En el caso sometido a su enjuiciamiento, el TSJ comprobó que en la operación sancionada por la Agencia Tributaria, el contribuyente, además de contar con una gran organización a su servicio y de ser titular de cuantiosos recursos económicos, había contado con el apoyo y la colaboración de profesionales de primer nivel del sector de la asesoría fiscal. Una circunstancia que, según la sentencia (FJ 2) del TSJ de Galicia, y pese a la oposición de la Abogacía del Estado, no impide el ejercicio del “derecho al error”.

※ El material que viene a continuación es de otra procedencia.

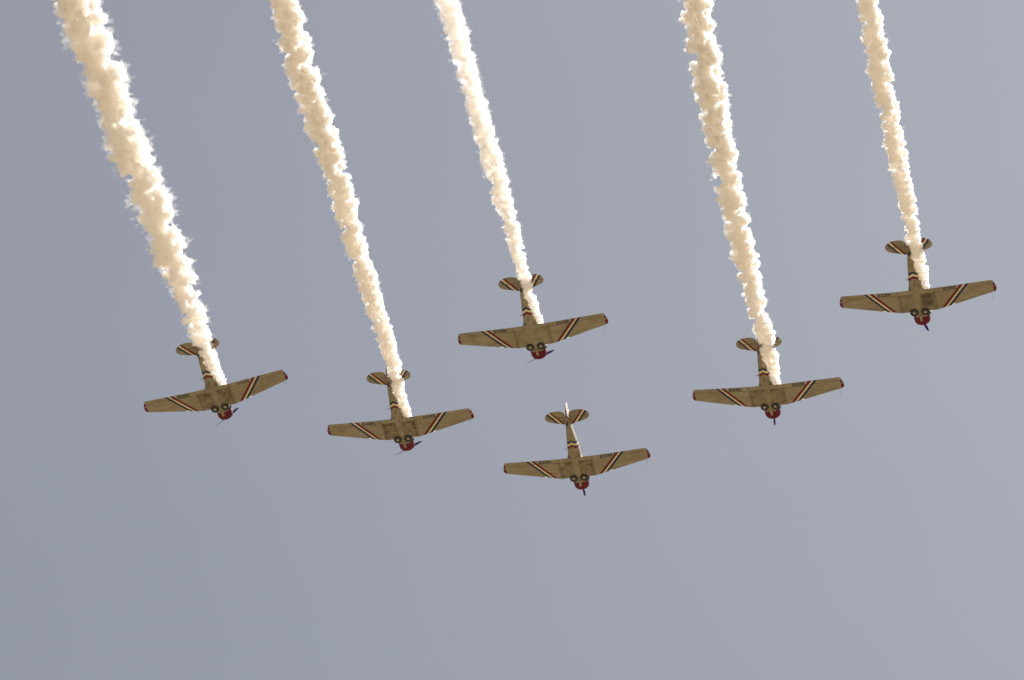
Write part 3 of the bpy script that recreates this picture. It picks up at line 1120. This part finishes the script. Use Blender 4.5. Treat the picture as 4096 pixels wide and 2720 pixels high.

En 2023 (periodo impositivo 2022) más de 6.700.000 contribuyentes presentaron sus declaraciones del IRPF por teléfono dentro del programa oficial “Le llamamos”. A su vez, 1.437.987 contribuyentes fueron atendidos en la Oficina Telefónica de Atención al Contribuyente (COTAR) y en el Centro de Atención Telefónica (CAT). También se recibieron 2.002.834 llamadas por las unidades telefónicas de reconocimiento de voz. Igualmente (ejercicio 2020), se prestó asistencia administrativa presencial a 5.740.586 personas para la confección de la declaración del IRPF. Y fueron millones las que suscribieron y confirmaron el “borrador” de declaración remitido por Hacienda. Otro tanto se puede decir de los ciudadanos que efectuaron su declaración en la página electrónica de la Agencia utilizando el programa oficial RENTA-WEB.

Lo que quiero decir es que la inmensa mayoría de los contribuyentes apenas tiene que resolver problemas de entidad al presentar sus autoliquidaciones del IRPF y que, llegado el caso, las dificultades que aterricen sobre su ordenador serán desenredadas por los técnicos de la Agencia Tributaria que, con la financiación de los ciudadanos del común, les prestarán un servicio administrativo personalizado. En este contexto, habitual y normalizado, no tiene sentido hablar de un “derecho al error”. Simplemente, porque el error, de existir, será minúsculo y no estará vinculado ni a cuestiones tributarias complejas ni a procedimientos relacionadas con la física de partículas.

O lo que es lo mismo y contemplado desde el ángulo opuesto: si no fuera una bagatela, que lo es, el “derecho al error” sería un privilegio exclusivo para multimillonarios.